Record excerpts:
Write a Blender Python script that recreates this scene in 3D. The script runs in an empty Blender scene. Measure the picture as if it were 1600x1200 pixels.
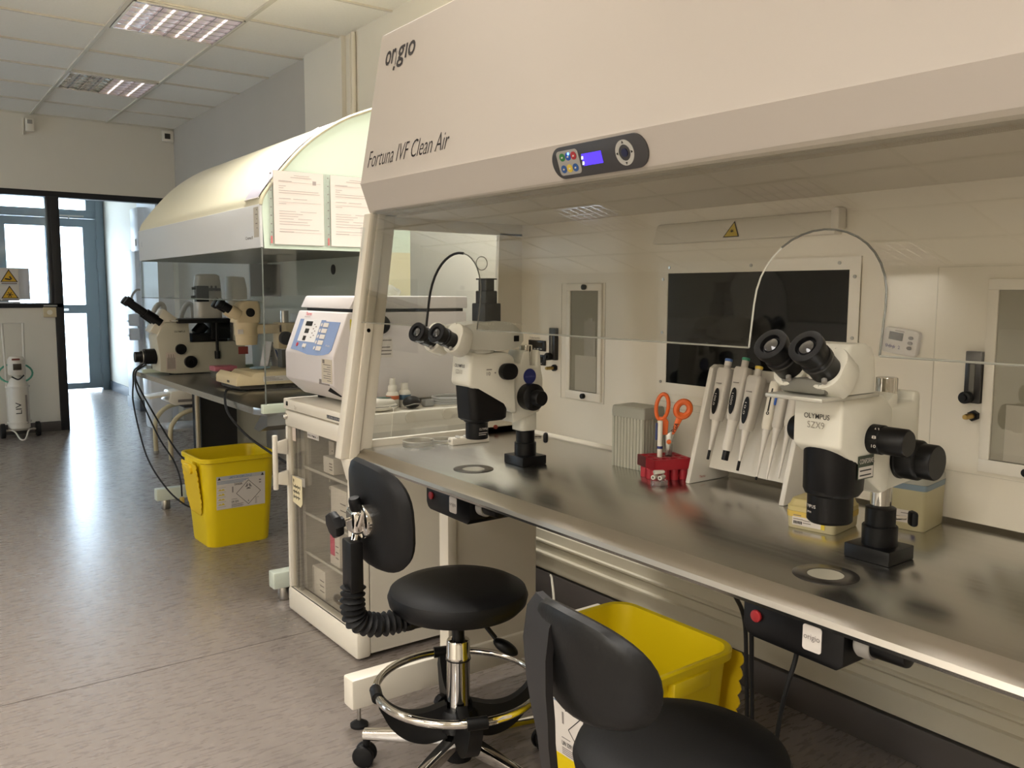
import bpy, bmesh, math, random
from mathutils import Matrix, Vector, Euler
random.seed(7)
PI = math.pi
scene = bpy.context.scene
C = scene.collection

# ------------------------------------------------------------------ camera
cam_data = bpy.data.cameras.new('camera')
cam_data.sensor_width = 36.0
cam_data.lens = 36.0 * 1340.0 / 1600.0
cam_data.clip_start = 0.02
cam = bpy.data.objects.new('camera', cam_data)
C.objects.link(cam)
_r = (0.80569564, -0.59231793, 0.00374182)
_u = (0.05952237, 0.08724673, 0.99440691)
_f = (0.5893315, 0.80096659, -0.10555048)
cam.matrix_world = Matrix(((_r[0], _u[0], -_f[0], 0.0), (_r[1], _u[1], -_f[1], 0.0), (_r[2], _u[2], -_f[2], 1.28), (0, 0, 0, 1)))
scene.camera = cam
vs = scene.view_settings
scene.display_settings.display_device = 'sRGB'
vs.view_transform = 'Standard'
vs.look = 'None'
vs.gamma = 1.0
vs.use_curve_mapping = False
vs.exposure = -0.20

# ------------------------------------------------------------------ sky seen and felt through the glass doors and windows
world = bpy.data.worlds.new('overcast_sky')
scene.world = world
world.use_nodes = True
_bg = world.node_tree.nodes['Background']
_bg.inputs['Color'].default_value = (0.72, 0.86, 1.0, 1)
_bg.inputs['Strength'].default_value = 14.0

def area_light(name, loc, rot, sx, sy, power, color, portal=False, spread=PI):
    l = bpy.data.lights.new(name, 'AREA')
    l.shape = 'RECTANGLE'
    l.size, l.size_y = sx, sy
    l.energy = power
    l.color = color
    l.spread = spread
    if portal:
        l.cycles.is_portal = True
    o = bpy.data.objects.new(name, l)
    C.objects.link(o)
    o.location = loc
    o.rotation_euler = rot
    return o

WARM = (1.0, 0.962, 0.915)
DAY = (0.66, 0.83, 1.0)
# unseen lit ceiling luminaires, outermost column added to brighten under the bench (their housings are built below with the other ceiling lights)
LIT = [(1.50, 3.46), (1.50, 1.58), (-0.33, 3.46), (-0.33, 1.58), (-0.33, -0.30), (1.50, -0.30), (-2.16, 5.34), (-2.16, 3.46), (-2.16, 1.58), (-2.16, -0.30), (-3.38, 3.46), (-3.38, 1.58), (-3.38, -0.30)]
LIT_POWER = [42, 50, 2, 4, 24, 18, 5, 14, 42, 88, 24, 62, 100]
for (lx, ly), lp in zip(LIT, LIT_POWER):
    area_light('ceiling_lamp_light', (lx, ly, 2.80), (0, 0, 0), 0.52, 0.52, lp, WARM, spread=2.45)
# daylight through the glazed exit door at the end and an unseen side window of the room
area_light('exit_door_daylight', (1.72, 12.22, 1.25), (-PI/2, 0, 0), 1.0, 2.3, 46, DAY)
area_light('side_window_daylight', (-3.66, 7.5, 1.5), (0, -PI/2, 0), 1.2, 0.8, 22, DAY)

# ------------------------------------------------------------------ helpers
TM = {}

def lin(c):
    c = c / 255.0
    return c / 12.92 if c <= 0.04045 else ((c + 0.055) / 1.055) ** 2.4

def S(r, g, b):
    return (lin(r), lin(g), lin(b), 1.0)

def mat(name, col, rough=0.5, metal=0.0, spec=0.5, coat=0.0, emit=None, estr=0.0, trans=0.0, sss=0.0, alpha=1.0):
    m = bpy.data.materials.new(name)
    m.use_nodes = True
    p = m.node_tree.nodes['Principled BSDF']
    p.inputs['Base Color'].default_value = col
    p.inputs['Roughness'].default_value = rough
    p.inputs['Metallic'].default_value = metal
    p.inputs['Specular IOR Level'].default_value = spec
    p.inputs['Coat Weight'].default_value = coat
    p.inputs['Transmission Weight'].default_value = trans
    p.inputs['Alpha'].default_value = alpha
    if emit:
        p.inputs['Emission Color'].default_value = emit
        p.inputs['Emission Strength'].default_value = estr
    return m

def glass_mat(name, tint, refl=0.04, rough=0.01, haze=0.0, haze_col=(0.8, 0.8, 0.8, 1), graz=1.0):
    """thin clear pane: straight-through transmission plus Schlick reflection, optional milky haze"""
    m = bpy.data.materials.new(name)
    m.use_nodes = True
    nt = m.node_tree
    nt.nodes.clear()
    out = nt.nodes.new('ShaderNodeOutputMaterial')
    tr = nt.nodes.new('ShaderNodeBsdfTransparent')
    tr.inputs['Color'].default_value = tint
    gl = nt.nodes.new('ShaderNodeBsdfGlossy')
    gl.inputs['Roughness'].default_value = rough
    gl.inputs['Color'].default_value = (1, 1, 1, 1)
    lw = nt.nodes.new('ShaderNodeLayerWeight')
    lw.inputs['Blend'].default_value = 0.5
    pw = nt.nodes.new('ShaderNodeMath'); pw.operation = 'POWER'; pw.inputs[1].default_value = 5.0
    ml = nt.nodes.new('ShaderNodeMath'); ml.operation = 'MULTIPLY_ADD'
    ml.inputs[1].default_value = (1.0 - refl) * graz; ml.inputs[2].default_value = refl
    mx = nt.nodes.new('ShaderNodeMixShader')
    L = nt.links.new
    L(lw.outputs['Facing'], pw.inputs[0]); L(pw.outputs[0], ml.inputs[0]); L(ml.outputs[0], mx.inputs[0])
    base = tr
    if haze > 0:
        df = nt.nodes.new('ShaderNodeBsdfDiffuse'); df.inputs['Color'].default_value = haze_col
        m2 = nt.nodes.new('ShaderNodeMixShader'); m2.inputs[0].default_value = haze
        L(tr.outputs[0], m2.inputs[1]); L(df.outputs[0], m2.inputs[2]); base = m2
    L(base.outputs[0], mx.inputs[1]); L(gl.outputs[0], mx.inputs[2]); L(mx.outputs[0], out.inputs[0])
    return m

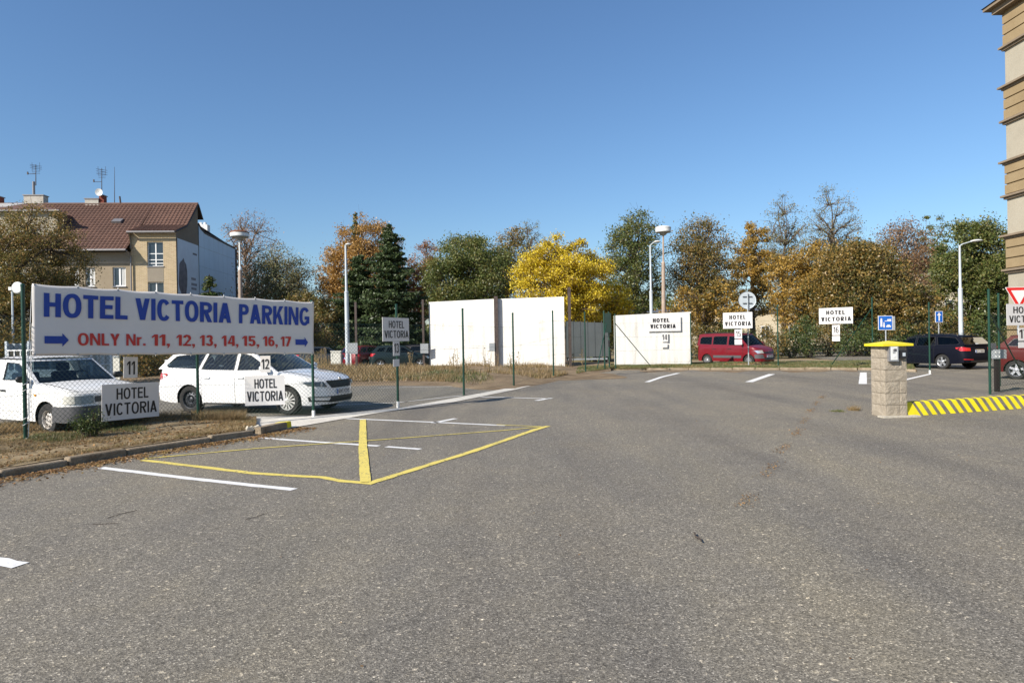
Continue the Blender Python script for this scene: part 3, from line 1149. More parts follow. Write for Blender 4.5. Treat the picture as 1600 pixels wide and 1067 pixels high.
# -- estate car (white one and the navy one share the shape)
def estate(root, paint, glass, rims, txt):
    c = Car(L=4.66, W=1.80, wb=2.686, nose=2.22, tail=-2.42, wr=.318, ra=.365, rimf=.66, fr=.95, fn=3.0, rr=.55, rn=4.5,
            pz=[.15, .28, .5, .72, .9, 1.05], pw=[.93, .97, .995, .998, .975, .93],
            tx=[-2.42, -2.3, -1.2, .2, 1.05, 1.5, 1.85, 2.05, 2.16, 2.22], tz=[1.05, 1.05, 1.01, .96, .955, .90, .84, .78, .73, .70],
            bx=[-2.42, -1.9, -1.4, 1.4, 1.95, 2.22], bz=[.32, .24, .22, .22, .20, .22],
            fz=[.2, .35, .55, .70, .85, .95], fx=[-.03, .03, .0, -.03, -.12, -.16],
            rz_=[.3, .5, .62, .75, 1.05], rx=[-.0, -.03, -.02, .05, .10],
            doors=[(-.98, -.03), (-.03, 1.0)], cabin=(-2.2, 1.02), crown=.045, handle_z=.83, handle_mat=None,
            A=(1.08, .955), B_=(.32, 1.395), C=(-2.0, 1.36), D=(-2.31, 1.04), arc=.065, bulge=.12,
            gw0=.925, gw1=.74, fv=(.12,),
            windows=[[(.86, 1.0), (.60, 1.17), (.28, 1.345), (-.02, 1.385), (-.02, .99)],
                     [(-.09, .995), (-.09, 1.39), (-.5, 1.405), (-.92, 1.39), (-1.05, 1.02), (-.9, 1.005)],
                     [(-1.12, 1.03), (-.99, 1.385), (-1.5, 1.375), (-1.86, 1.34), (-2.1, 1.12), (-2.02, 1.06)]],
            seats=[-.25, -1.15], rims=rims, glass=glass)
    c.build(root, paint)
    # front
    g = c.put('grille', M['blackplastic'], c.F, [[(-.38, .575), (.38, .575), (.50, .735), (-.50, .735)]])
    mb = MB()
    for i in range(15):
        y = -.43 + .86 * i / 14
        a, b = c.F(y * .86, .585, .014), c.F(y, .725, .014)
        mb.tube(a, b, .006, n=4)
    mb.build('grille_bar', M['trim'], g)
    mb = MB()
    n = 12
    for i in range(n):
        y0, y1 = -.5 + i / n, -.5 + (i + 1) / n
        mb.tube(c.F(y0, .742, .012), c.F(y1, .742, .012), .008, n=5)
    mb.build('chrome_strip', M['chrome'], g)
    p = c.F(0, .77, .02)
    MB().lathe([(.045, -.01), (.045, .006), (.03, .014), (.001, .015)], 16, p, 'x').build('badge', M['chrome'], c.root, True)
    for sd in (1, -1):
        h = c.put('headlight', M['lensdark'], c.F, [[(sd * .50, .60), (sd * .80, .64), (sd * .855, .735), (sd * .56, .725)]], off=.010)
        for yy, r in ((.61, .05), (.73, .042)):
            p = c.F(sd * yy, .665, .012)
            MB().lathe([(r, 0), (r * .8, .01), (r * .3, .012), (.001, .014)], 14, p, 'x').build('lamp', M['lens'], h, True)
        c.put('fog_lamp', M['lens'], c.F, [[(sd * .47, .30), (sd * .76, .32), (sd * .78, .39), (sd * .44, .375)]], off=.012)
    c.put('lower_grille', M['blackplastic'], c.F, [[(-.46, .255), (.46, .255), (.40, .395), (-.40, .395)], [(.42, .265), (.78, .29), (.80, .40), (.38, .395)],
                                                    [(-.78, .29), (-.42, .265), (-.38, .395), (-.80, .40)]], off=.007, nu=12)
    plate(c, c.F, 0, .485, txt)
    bonnet_line(c, 1.12, 2.02, .80)
    # rear
    for sd in (1, -1):
        c.put('tail_light', M['redlens'], c.B, [[(sd * .50, .78), (sd * .86, .78), (sd * .87, .93), (sd * .50, .91)]], off=.01)
        c.put('tail_light', M['redlens'], c.S, [[(-2.33, .78), (-2.14, .84), (-2.20, .95), (-2.36, .93)]], sd=sd, off=.006)
        c.put('reflector', M['redlens'], c.B, [[(sd * .45, .40), (sd * .82, .42), (sd * .82, .45), (sd * .45, .43)]], off=.01)
    plate(c, c.B, 0, .76, txt)
    MB().box(c.B(0, .84, .012), (.02, .5, .022)).build('tailgate_trim', M['chrome'], c.root)
    c.put('rear_bumper_lip', M['blackplastic'], c.B, [[(-.6, .3), (.6, .3), (.55, .38), (-.55, .38)]], off=.008)
    mirrors(c, paint, .82, 1.04)
    for sd in (1, -1):
        mb = MB()
        pts = [Vector((.1 - 1.95 * i / 8, sd * .615, 1.455 + .055 * 4 * (i / 8 * .9 + .05) * (1 - i / 8 * .9 - .05))) for i in range(9)]
        for a, b in zip(pts, pts[1:]):
            mb.tube(a, b, .014, n=6)
        mb.tube(pts[0], pts[0] - Vector((-.05, 0, .05)), .014, n=6)
        mb.tube(pts[-1], pts[-1] - Vector((.05, 0, .06)), .014, n=6)
        mb.build('roof_rail', M['blackplastic'], c.root, True)
    for sd in (1, -1):
        c.put('sill_trim', M['blackplastic'], c.S, [[(-.95, .215), (.93, .215), (.93, .25), (-.95, .25)]], sd=sd)
    return c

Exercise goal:
Repeat exactly the lines from the start of the entries down to the line with "C = scene.collection", keeping both ends but none of the pictures.

Complete output:
Write a Blender Python script that recreates this scene in 3D. The script runs in an empty Blender scene. Measure the picture as if it were 1600x1200 pixels.
import bpy, bmesh, math, random
from mathutils import Matrix, Vector, Euler
random.seed(7)
PI = math.pi
scene = bpy.context.scene
C = scene.collection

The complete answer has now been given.